[Written problem]
Restate the full listing word for word and leave the pictures out.

-------- Supplied material --------

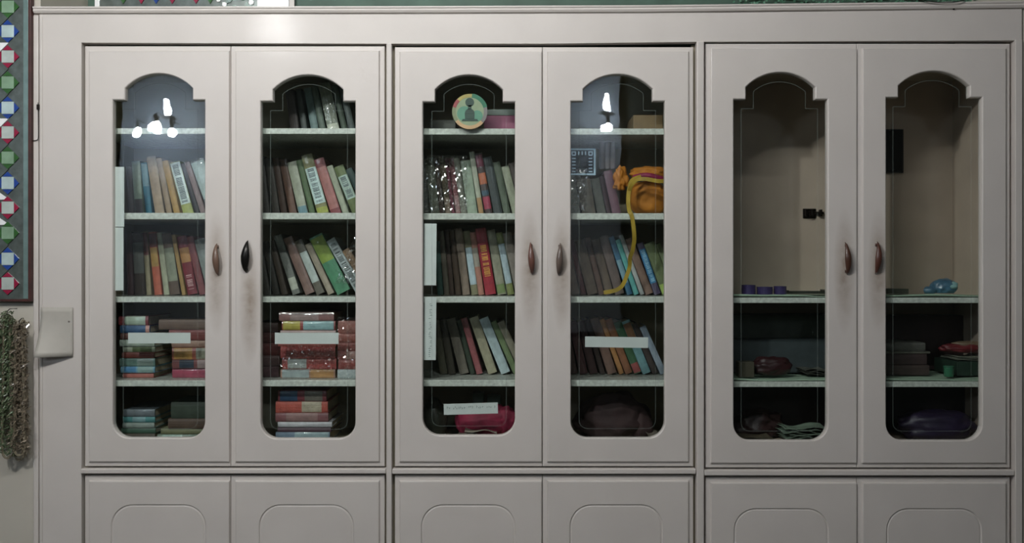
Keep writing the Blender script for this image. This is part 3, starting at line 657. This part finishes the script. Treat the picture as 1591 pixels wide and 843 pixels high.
bm.faces.new(rg[0]); bm.faces.new(rg[-1]); obj('band', bm, MAG, t, True)
def ribbon(bm, pts, wd, th=.002):
    rg = []
    for i, p in enumerate(pts):
        p = Vector(p); d = (Vector(pts[min(i + 1, len(pts) - 1)]) - Vector(pts[max(i - 1, 0)])).normalized()
        u = Vector((d.z, 0, -d.x)); u = u.normalized() if u.length > .3 else Vector((1, 0, 0)); nrm = d.cross(u)
        rg.append([bm.verts.new(p + u * a * wd / 2 + nrm * b * th / 2) for a, b in ((-1, -1), (1, -1), (1, 1), (-1, 1))])
    for a, b in zip(rg, rg[1:]):
        for k in range(4): bm.faces.new((a[k], a[(k + 1) % 4], b[(k + 1) % 4], b[k]))
    bm.faces.new(rg[0]); bm.faces.new(rg[-1])
def smoothpts(pts, n=6):
    out = []
    for i in range(len(pts) - 1):
        p0, p1, p2, p3 = [Vector(pts[max(0, min(len(pts) - 1, j))]) for j in (i - 1, i, i + 1, i + 2)]
        for q in range(n):
            u = q / n; out.append(.5 * ((2 * p1) + (p2 - p0) * u + (2 * p0 - 5 * p1 + 4 * p2 - p3) * u * u + (3 * p1 - p0 - 3 * p2 + p3) * u ** 3))
    out.append(Vector(pts[-1])); return [tuple(p) for p in out]
def Q(px, py, Y): return (X(px, Y) - t.location.x, Y - t.location.y, Z(py, Y) - t.location.z)
bm = bmesh.new(); ribbon(bm, smoothpts([Q(996, 274, .07), Q(982, 280, .066), Q(977, 296, .06), Q(976, 315, .05), Q(978, 328, .034), Q(981, 334, .029), Q(984, 350, .030), Q(985.5, 370, .035), Q(983, 388, .05), Q(979, 400, .07), Q(978, 415, .088), Q(973, 430, .088), Q(967, 443, .085), Q(958, 450, .08), Q(948, 452.5, .075), Q(938, 454, .07)]), .0125, .0025)
obj('strap', bm, YEL, t)
bm = bmesh.new(); ribbon(bm, smoothpts([Q(977, 300, .064), Q(981, 288, .052), Q(990, 279, .045), Q(1004, 278, .036), Q(1022, 281, .035), Q(1040, 281, .045)]), .012, .003)
obj('binding', bm, YEL, t)

# crimson bag, papers, dark bundle on the cupboard floor of the middle cupboard
t = thing('cloth_bundle', 'crimson cloth bundle at bottom behind third glass door', 'cloth', on(1, 4, 755, .15))
bm = bmesh.new(); fabric_lump(bm, (0, 0, .052), .07, 1.35, .75, .9, 11, .2, 4); fabric_lump(bm, (.065, -.015, .06), .045, .85, .7, 1.1, 17, .2, 4)
obj('cloth', bm, mat('crimson_cloth', (128, 30, 58), rough=.7, noise=.45, scale=16, k=1.2), t, True)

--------

[Exercise answer]
Keep writing the Blender script for this image. This is part 3, starting at line 657. This part finishes the script. Treat the picture as 1591 pixels wide and 843 pixels high.
bm.faces.new(rg[0]); bm.faces.new(rg[-1]); obj('band', bm, MAG, t, True)
def ribbon(bm, pts, wd, th=.002):
    rg = []
    for i, p in enumerate(pts):
        p = Vector(p); d = (Vector(pts[min(i + 1, len(pts) - 1)]) - Vector(pts[max(i - 1, 0)])).normalized()
        u = Vector((d.z, 0, -d.x)); u = u.normalized() if u.length > .3 else Vector((1, 0, 0)); nrm = d.cross(u)
        rg.append([bm.verts.new(p + u * a * wd / 2 + nrm * b * th / 2) for a, b in ((-1, -1), (1, -1), (1, 1), (-1, 1))])
    for a, b in zip(rg, rg[1:]):
        for k in range(4): bm.faces.new((a[k], a[(k + 1) % 4], b[(k + 1) % 4], b[k]))
    bm.faces.new(rg[0]); bm.faces.new(rg[-1])
def smoothpts(pts, n=6):
    out = []
    for i in range(len(pts) - 1):
        p0, p1, p2, p3 = [Vector(pts[max(0, min(len(pts) - 1, j))]) for j in (i - 1, i, i + 1, i + 2)]
        for q in range(n):
            u = q / n; out.append(.5 * ((2 * p1) + (p2 - p0) * u + (2 * p0 - 5 * p1 + 4 * p2 - p3) * u * u + (3 * p1 - p0 - 3 * p2 + p3) * u ** 3))
    out.append(Vector(pts[-1])); return [tuple(p) for p in out]
def Q(px, py, Y): return (X(px, Y) - t.location.x, Y - t.location.y, Z(py, Y) - t.location.z)
bm = bmesh.new(); ribbon(bm, smoothpts([Q(996, 274, .07), Q(982, 280, .066), Q(977, 296, .06), Q(976, 315, .05), Q(978, 328, .034), Q(981, 334, .029), Q(984, 350, .030), Q(985.5, 370, .035), Q(983, 388, .05), Q(979, 400, .07), Q(978, 415, .088), Q(973, 430, .088), Q(967, 443, .085), Q(958, 450, .08), Q(948, 452.5, .075), Q(938, 454, .07)]), .0125, .0025)
obj('strap', bm, YEL, t)
bm = bmesh.new(); ribbon(bm, smoothpts([Q(977, 300, .064), Q(981, 288, .052), Q(990, 279, .045), Q(1004, 278, .036), Q(1022, 281, .035), Q(1040, 281, .045)]), .012, .003)
obj('binding', bm, YEL, t)

# crimson bag, papers, dark bundle on the cupboard floor of the middle cupboard
t = thing('cloth_bundle', 'crimson cloth bundle at bottom behind third glass door', 'cloth', on(1, 4, 755, .15))
bm = bmesh.new(); fabric_lump(bm, (0, 0, .052), .07, 1.35, .75, .9, 11, .2, 4); fabric_lump(bm, (.065, -.015, .06), .045, .85, .7, 1.1, 17, .2, 4)
obj('cloth', bm, mat('crimson_cloth', (128, 30, 58), rough=.7, noise=.45, scale=16, k=1.2), t, True)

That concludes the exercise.